一番大事にしたのは「自分の体を知る」こと。
プロ入り後、特にリリーフに転向してからは怪我による長期の離脱がほとんどなかった。2010年から14年まで5年連続で60試合以上の登板を果たし、'16、'17年も58試合に登板。積み重ねてきた156セーブ、139ホールドの数字が鉄人ぶりを表している。
それを可能にしたのは、自身の体の異変にいち早く気づける研ぎすまされた感覚だ。自分の体のゆがみや変化を敏感に察知し、大事に至る前に修正してきたからこそ、大きな不調や怪我なく、長きにわたって投げ続けられた。
「一番大事にしてきたことは“自分の体を知る”ということです」と平野は言う。
その土台を作ったのは京都産業大時代だった。例えば毎朝、目をつぶったまま10mまっすぐに歩いたり、片足立ちをする。そこで体の軸がどちらに傾いているかなど、自分の体の状態を確認し、それを踏まえてバランスを整えるトレーニングをしてからピッチングにつなげていく。
「大学がそういうことを厳しく指導している大学だったんですけど、地味なことなのであんまり面白くなかったから1、2年の頃はやっていなかった。何もわからないままただボールを投げたり走ったりしているだけだったんですけど、それではつまずいてしまって、それから体のことを勉強するようになりました。

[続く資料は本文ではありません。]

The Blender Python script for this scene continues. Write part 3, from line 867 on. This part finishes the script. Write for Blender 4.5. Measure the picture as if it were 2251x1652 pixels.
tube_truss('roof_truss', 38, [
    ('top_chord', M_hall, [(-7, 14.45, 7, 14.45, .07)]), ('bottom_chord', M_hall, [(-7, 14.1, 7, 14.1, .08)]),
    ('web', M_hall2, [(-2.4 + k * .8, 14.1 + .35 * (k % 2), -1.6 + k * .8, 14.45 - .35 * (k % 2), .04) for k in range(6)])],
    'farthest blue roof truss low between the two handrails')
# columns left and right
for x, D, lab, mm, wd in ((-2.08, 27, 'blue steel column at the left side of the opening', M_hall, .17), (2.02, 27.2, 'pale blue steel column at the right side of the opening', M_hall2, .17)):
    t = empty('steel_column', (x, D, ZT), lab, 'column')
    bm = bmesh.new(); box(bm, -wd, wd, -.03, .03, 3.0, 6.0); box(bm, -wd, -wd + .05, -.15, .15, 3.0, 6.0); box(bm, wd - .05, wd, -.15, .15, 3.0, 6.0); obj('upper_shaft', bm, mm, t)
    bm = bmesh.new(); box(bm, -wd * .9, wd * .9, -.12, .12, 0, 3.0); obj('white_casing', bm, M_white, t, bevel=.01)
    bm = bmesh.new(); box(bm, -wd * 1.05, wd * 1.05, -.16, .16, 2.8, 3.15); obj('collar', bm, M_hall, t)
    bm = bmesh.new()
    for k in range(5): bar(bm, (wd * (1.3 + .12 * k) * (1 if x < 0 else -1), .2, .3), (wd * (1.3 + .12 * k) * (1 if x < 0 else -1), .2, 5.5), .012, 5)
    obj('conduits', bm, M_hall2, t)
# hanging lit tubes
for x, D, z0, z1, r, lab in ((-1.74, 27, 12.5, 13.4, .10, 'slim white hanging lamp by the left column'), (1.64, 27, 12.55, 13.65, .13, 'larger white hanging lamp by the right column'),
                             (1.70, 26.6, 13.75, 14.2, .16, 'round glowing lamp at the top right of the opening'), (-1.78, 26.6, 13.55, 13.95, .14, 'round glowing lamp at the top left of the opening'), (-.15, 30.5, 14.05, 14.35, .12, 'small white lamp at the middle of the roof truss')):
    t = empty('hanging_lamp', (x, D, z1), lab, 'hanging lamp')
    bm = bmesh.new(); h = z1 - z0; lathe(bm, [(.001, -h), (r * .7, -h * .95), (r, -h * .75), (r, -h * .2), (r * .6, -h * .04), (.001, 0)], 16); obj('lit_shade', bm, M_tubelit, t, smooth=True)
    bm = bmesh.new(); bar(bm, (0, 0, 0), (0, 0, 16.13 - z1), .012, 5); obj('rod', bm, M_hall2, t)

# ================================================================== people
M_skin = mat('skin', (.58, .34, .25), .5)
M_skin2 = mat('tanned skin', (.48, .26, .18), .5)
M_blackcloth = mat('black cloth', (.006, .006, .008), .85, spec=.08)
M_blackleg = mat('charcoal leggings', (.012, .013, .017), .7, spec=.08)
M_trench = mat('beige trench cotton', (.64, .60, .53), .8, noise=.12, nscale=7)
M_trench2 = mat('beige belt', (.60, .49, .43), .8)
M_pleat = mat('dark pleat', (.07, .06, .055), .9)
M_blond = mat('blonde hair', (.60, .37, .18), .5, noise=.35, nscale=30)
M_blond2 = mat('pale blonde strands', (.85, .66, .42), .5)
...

2年の終わり頃から地道にやり始めたら、3、4年で結果に表れて、その延長で今もやっています。バランスを整えて、体の軸をずらさないように意識しながら毎日やるということは本当に大事だと思います」
ガムシャラだけじゃなく、自分の指標が大事。
今では目をつぶって片足立ちをするといった作業をしなくても、体のバランスが崩れていればわかる。
そうしたベースの上に、プロで専門的なトレーニングやコンディショニングを重ね、体はより大きく、強くなっていった。
「やっぱり自分の指標をしっかり作ることは大事だと思う。プロで結果を出す選手はたぶんみんなそういうものを持っている。金子なんてそうだし、山岡(泰輔)とかも自分でしっかり調整方法を知っていますね。ただガムシャラにやるだけじゃなく、そういうことを知っている選手が強くなると思うので、若い子は見て学んだ方がいいと思います」
地味で基本的なことから毎日コツコツ積み重ねていく。それはメジャーに行っても変えることはないと言う。